Police deny they sidestepped questioning underworld kingpin

The defence in a trial relating to the gangland killing of four people in Ayia Napa last summer suggested on Tuesday that police deliberately failed to question a suspected Nicosia underworld kingpin who subsequently ended up dead.

Defence attorney Nicos Demetriou grilled CID sergeant Constantinos Xanthou, a member of the team that investigated the June 23 shooting, in which businessman and suspected underworld figure Phanos Kalopsidiotis, policeman Elias Hadjiefthimiou and wife Skevi, as well as Yani Vogli, one of the two Albanian shooters, were killed.
The second shooter, Aleks Burelli, is still at large.

In an earlier hearing, one of the suspects in the case, who had admitted guilt and was sentenced to life in jail, told the court that one of the other suspects had told him to “take the Albanian to Andros so that he could shoot him.”
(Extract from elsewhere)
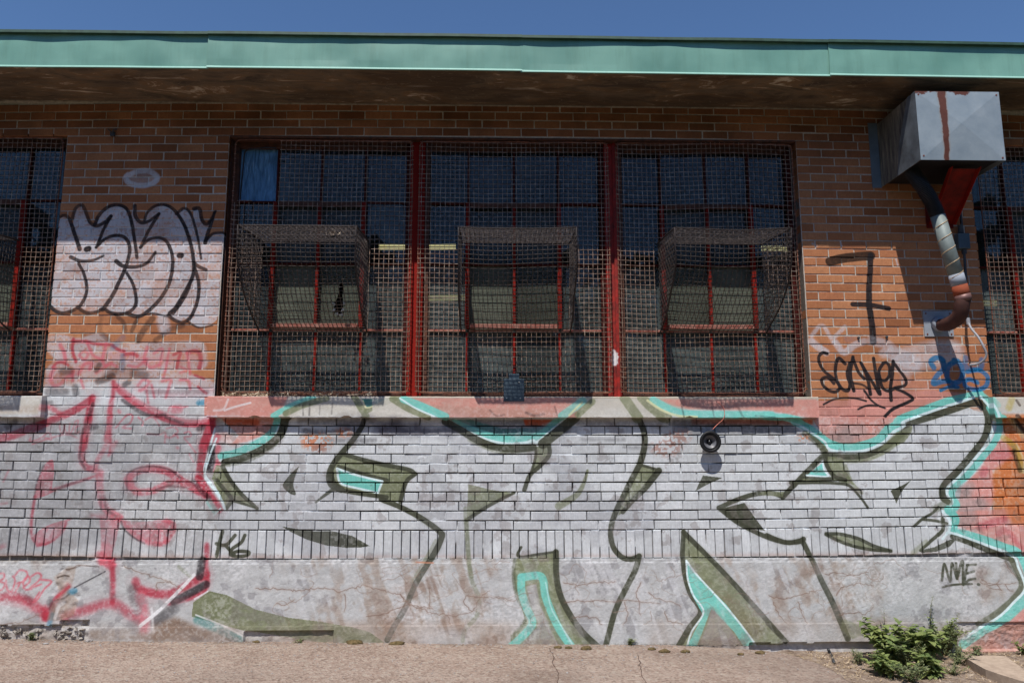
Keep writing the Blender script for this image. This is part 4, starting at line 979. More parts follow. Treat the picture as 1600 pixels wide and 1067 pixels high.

Asked about that, Xanthou said the suspect, Charalambos Andreou, was not clear.

“He didn’t tell us Andros Rodotheou; he said Andros and we did not have a clear testimony to issue an arrest warrant to question (Rodotheou).

Rodotheou, suspected of being the Nicosia underworld kingpin, was shot dead on April 12 while at a friend’s house at the village of Gerasa, Limassol.

Xanthou said when they pressed Andreou to say if he meant Rodotheou, he said “that’s what I understood.”

“The testimony was such that there was no question of issuing a warrant to arrest Rodotheou,” Xanthou said.

The defence lawyer put it to Xanthou that a superior in the investigating team had said “don’t even think of creating trouble by arresting Andreas Rodotheou because there will be other consequences too.”

Xanthou denied the statement.

“I am sorry for the perception you have of the police. When we act in line with the law we are not afraid of anyone,” the police sergeant said.

He denied there was any expediency behind the police’s failure to arrest Rodotheou.

But the defence insisted, saying that when defendant Marios Christodoulou told police he wanted to cooperate, telling them

“Andreas Rodotheou was murdered in a professional manner by the same circles who didn’t want his arrest.”

Xanthou said he had asked Christodoulou about the Rodotheou hit but he claimed he did not know anything.

Marios ‘Benny’ Christodoulou, Sofia Gregoriou, Panayiotis Pentafkas, and Loy Dejan, one of Kalopsidiotis’ bodyguards, were charged in connection with the murders.

Benny and Gregoriou recently pleaded guilty, leaving Pentafkas and Dejan as sole defendants.

Benny got life while Gregoriou got 18 months.